家事を最小限にして、土日は子どもにフルコミットしたいというのがあって。子育ては大変ですが、今すごく可愛い時期。それなのに、土日に家事ばかりしていたり、探し物と片付けの時間って、本当にもったいない。


ーじゃあ今は、遊びに全力投球?


もう本当に遊んでますね。前は土日どちらかの半日はひたすら、家事、掃除、洗濯、そして探し物という感じだったので。今は平日に少し片付けたり、キッズルームで子どもだけで遊んでくれたりとかで、子どもがつまらない時間が生まれない。



片付けはメンタルトレーニング


ーお片付けに悩んでいる方にお声がけするとしたら、どんな言葉をかけますか?


改めて片付けを一度「習ってみる」という感覚でお願いしてみるといいと思います。小さい頃から「片付けなさい」は100万回言われてきたけど、片付けの方法は学校で教えてもらってない。うきさんには、片付けをしてもらった、というより、習い事として片付けを教えてもらった、という感じなんです。レッスンが終わった後も、生活や持ち物はどんどん変化していますが、レッスンで身につけた知識で自分で対応することができています。

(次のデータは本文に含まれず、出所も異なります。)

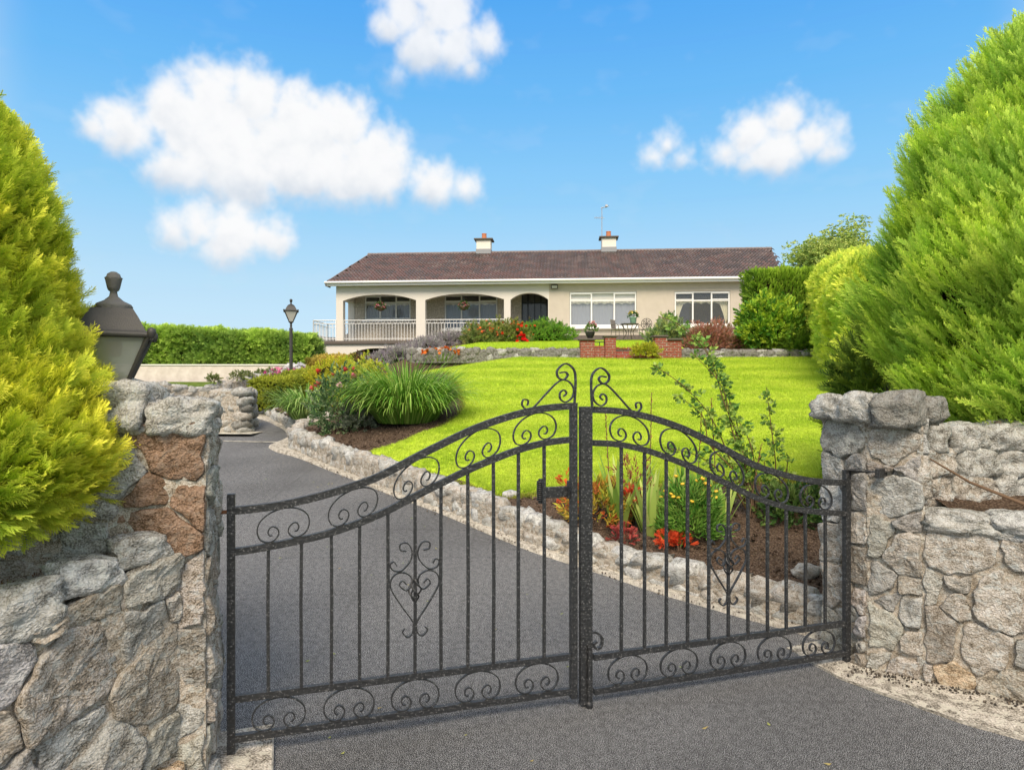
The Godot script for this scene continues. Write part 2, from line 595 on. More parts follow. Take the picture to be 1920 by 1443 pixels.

ーリバウンドすることもなく、環境の変化にも対応できているということですね。元々片付けに苦手意識があったところから、今は自信に満ち溢れているのが伝わってきます。


そうですね。ずっと片付けに対して、苦手!苦手!!苦手!!!と思っていんですが、レッスンを受けていくうちに、ただやり方が分かっていなかっただけで、「なんだ、私できるのか!」と。メンタルトレーニングですよね。私は片付けができる子なんだという意識に、うきさんに手を繋いでもらって、少しずつステップアップできました。


ーお客様に自信を持っていただきたいというのが、私の大きな願いでもあるので、嬉しいです。


私、実はそのメンタルトレーニングを、いま子どもに仕掛けていて。「宝物入れ」というボックスを一人一個ずつ作っていて。子どもたちは自分の作った折り紙とかを入れているんですが、カゴがパンパンになったら全部取り出して「どれを取っておく?」と要るモノ・要らないモノを分けてもらうんです。そうすると大体半分くらいに減るんですよね。それを定期的に繰り返していて。子どもの将来のためにコツコツやっています。


ーそうなんですね!今からそれをやっておいて、今後の人生で片付けに悩むことがなければ、有意義な時間の多い人生になりますね。とても楽しみです!